<<<<

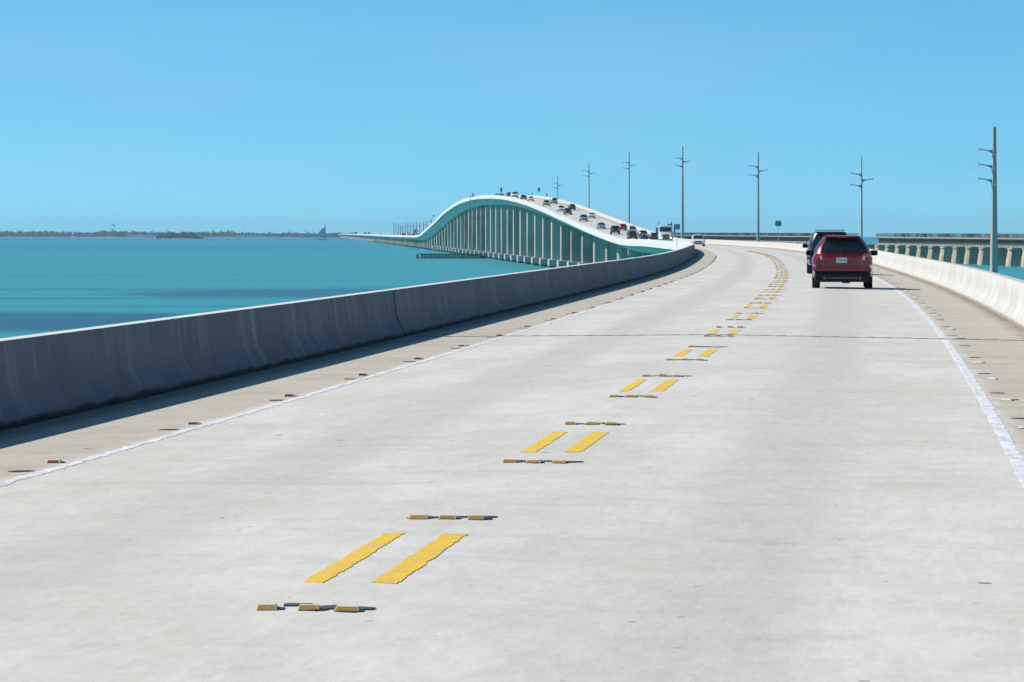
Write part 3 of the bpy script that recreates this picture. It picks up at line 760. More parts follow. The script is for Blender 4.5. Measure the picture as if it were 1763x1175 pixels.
for i, nm in enumerate(('topmost', 'middle', 'lowest')):
    V, F = [], []; pts = []
    for a, b in zip(WIRE[i][:-1], WIRE[i][1:]):
        for q in range(16):
            tt = q / 16; p = a.lerp(b, tt); p.z -= 2.4 * 4 * tt * (1 - tt); pts.append(p)
    pts.append(WIRE[i][-1])
    for p in pts: V += [p + Vector((.016, 0, -.012)), p + Vector((-.016, 0, -.012)), p + Vector((0, 0, .018))]
    for q in range(len(pts) - 1):
        for j in range(3): F.append((q*3 + j, q*3 + (j+1) % 3, q*3 + 3 + (j+1) % 3, q*3 + 3 + j))
    tag(link('power_line', mkmesh('power_line', V, F), M['arm']), 'very thin %s power wire strung between the poles in the sea' % nm, 'wire', 'power wires')
ORD = ['first', 'second', 'third', 'fourth', 'fifth', 'sixth', 'seventh', 'eighth', 'ninth', 'tenth', 'eleventh', 'twelfth', 'thirteenth', 'fourteenth']
_fx = [741.9, 734.6, 729, 722.6, 717, 711.6, 706.7, 702, 697.9, 693, 689.4, 685.6, 681.7, 678.1]
_fy = [375.8, 381.6, 381.9, 382.6, 383.3, 383.6, 383.6, 384.6, 384.6, 386, 386, 384, 384, 381.2]
for i, (a, b) in enumerate(zip(_fx, _fy)):
    power_pole(a, b, 1.3, .9, [(b + 6, -1), (b + 8, 1)], 'thin distant power pole left of the hump, %s in its row from the left' % ORD[14 - i - 1] if 0 < i < 13 else ('nearest of the distant power poles, beside the rising bridge edge' if i == 0 else 'leftmost distant power pole over the low bridge'), True)

# ------------------------------------------------------------------ road signs
def sign(px, ytop, ybot, wpx, s, off, mat, label, face=False, back=True, round_=False, name='road_sign', thin=.045):
    b = rp(s, off, .3); th = plan(s)[2]; px0 = project(rp(s, off, 3))[0]
    y = b.y; zt, zb = at(px, ytop, y).z, at(px, ybot, y).z; w = wpx * y / FPX
    root = empty(name, b, (0, 0, -th)); tag(root, label, 'sign')
    MB().rod((0, 0, 0), (0, 0, zt - b.z - .05), thin, thin, 8).build('post', M['galv'], root)
    if round_: pn = MB().lathe([(w / 2, -.012), (w / 2, .012)], 16, 'Y', (0, -.05, (zt + zb) / 2 - b.z))
    else: pn = MB().cham((0, -.05, (zt + zb) / 2 - b.z), (w, .02, zt - zb), .008)
    o = pn.build('panel', mat, root)
    if back: 
        for q in (.3, .7): MB().box((0, -.075, zb + (zt - zb) * q - b.z), (w * .9, .03, .04)).build('stiffener', M['galv'], o)
    # clamp to the parapet
    MB().box((0, 0, .1), (.16, .10, .30)).build('base_bracket', M['galv'], root)
    return root
sA = s_at_px(1165, -BL - .5, 250, 560)
sign(1163.7, 386.3, 395.6, 10.7, sA, -BL - .5, M['sign_back'], 'small grey sign seen from behind on the left barrier bend')
sC = s_at_px(1339.7, BR + .5, 200, 600)
sg = sign(1340.3, 380.6, 389.4, 10.6, sC, BR + .5, M['sign_face'], 'small grey sign on a thin post on the right barrier', back=False)
sB = s_at_px(1152, BR + .5, 560, 900)
sign(1152, 385.8, 394.0, 6.2, sB, BR + .5, M['sign_green'], 'dark green sign on the right barrier behind the white truck', back=False)
sD = s_at_px(863, -BL - .5, 1300, 1600)
sign(863, 323.5, 331.2, 3.4, sD, -BL - .5, M['sign_back'], 'tall narrow sign on the left barrier at the hump crest', back=False)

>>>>

## STATED EXERCISE
Without the images, write out each line of the data verbatim.

## ANSWER TO THE PROBLEM
Write part 3 of the bpy script that recreates this picture. It picks up at line 760. More parts follow. The script is for Blender 4.5. Measure the picture as if it were 1763x1175 pixels.
for i, nm in enumerate(('topmost', 'middle', 'lowest')):
    V, F = [], []; pts = []
    for a, b in zip(WIRE[i][:-1], WIRE[i][1:]):
        for q in range(16):
            tt = q / 16; p = a.lerp(b, tt); p.z -= 2.4 * 4 * tt * (1 - tt); pts.append(p)
    pts.append(WIRE[i][-1])
    for p in pts: V += [p + Vector((.016, 0, -.012)), p + Vector((-.016, 0, -.012)), p + Vector((0, 0, .018))]
    for q in range(len(pts) - 1):
        for j in range(3): F.append((q*3 + j, q*3 + (j+1) % 3, q*3 + 3 + (j+1) % 3, q*3 + 3 + j))
    tag(link('power_line', mkmesh('power_line', V, F), M['arm']), 'very thin %s power wire strung between the poles in the sea' % nm, 'wire', 'power wires')
ORD = ['first', 'second', 'third', 'fourth', 'fifth', 'sixth', 'seventh', 'eighth', 'ninth', 'tenth', 'eleventh', 'twelfth', 'thirteenth', 'fourteenth']
_fx = [741.9, 734.6, 729, 722.6, 717, 711.6, 706.7, 702, 697.9, 693, 689.4, 685.6, 681.7, 678.1]
_fy = [375.8, 381.6, 381.9, 382.6, 383.3, 383.6, 383.6, 384.6, 384.6, 386, 386, 384, 384, 381.2]
for i, (a, b) in enumerate(zip(_fx, _fy)):
    power_pole(a, b, 1.3, .9, [(b + 6, -1), (b + 8, 1)], 'thin distant power pole left of the hump, %s in its row from the left' % ORD[14 - i - 1] if 0 < i < 13 else ('nearest of the distant power poles, beside the rising bridge edge' if i == 0 else 'leftmost distant power pole over the low bridge'), True)

# ------------------------------------------------------------------ road signs
def sign(px, ytop, ybot, wpx, s, off, mat, label, face=False, back=True, round_=False, name='road_sign', thin=.045):
    b = rp(s, off, .3); th = plan(s)[2]; px0 = project(rp(s, off, 3))[0]
    y = b.y; zt, zb = at(px, ytop, y).z, at(px, ybot, y).z; w = wpx * y / FPX
    root = empty(name, b, (0, 0, -th)); tag(root, label, 'sign')
    MB().rod((0, 0, 0), (0, 0, zt - b.z - .05), thin, thin, 8).build('post', M['galv'], root)
    if round_: pn = MB().lathe([(w / 2, -.012), (w / 2, .012)], 16, 'Y', (0, -.05, (zt + zb) / 2 - b.z))
    else: pn = MB().cham((0, -.05, (zt + zb) / 2 - b.z), (w, .02, zt - zb), .008)
    o = pn.build('panel', mat, root)
    if back: 
        for q in (.3, .7): MB().box((0, -.075, zb + (zt - zb) * q - b.z), (w * .9, .03, .04)).build('stiffener', M['galv'], o)
    # clamp to the parapet
    MB().box((0, 0, .1), (.16, .10, .30)).build('base_bracket', M['galv'], root)
    return root
sA = s_at_px(1165, -BL - .5, 250, 560)
sign(1163.7, 386.3, 395.6, 10.7, sA, -BL - .5, M['sign_back'], 'small grey sign seen from behind on the left barrier bend')
sC = s_at_px(1339.7, BR + .5, 200, 600)
sg = sign(1340.3, 380.6, 389.4, 10.6, sC, BR + .5, M['sign_face'], 'small grey sign on a thin post on the right barrier', back=False)
sB = s_at_px(1152, BR + .5, 560, 900)
sign(1152, 385.8, 394.0, 6.2, sB, BR + .5, M['sign_green'], 'dark green sign on the right barrier behind the white truck', back=False)
sD = s_at_px(863, -BL - .5, 1300, 1600)
sign(863, 323.5, 331.2, 3.4, sD, -BL - .5, M['sign_back'], 'tall narrow sign on the left barrier at the hump crest', back=False)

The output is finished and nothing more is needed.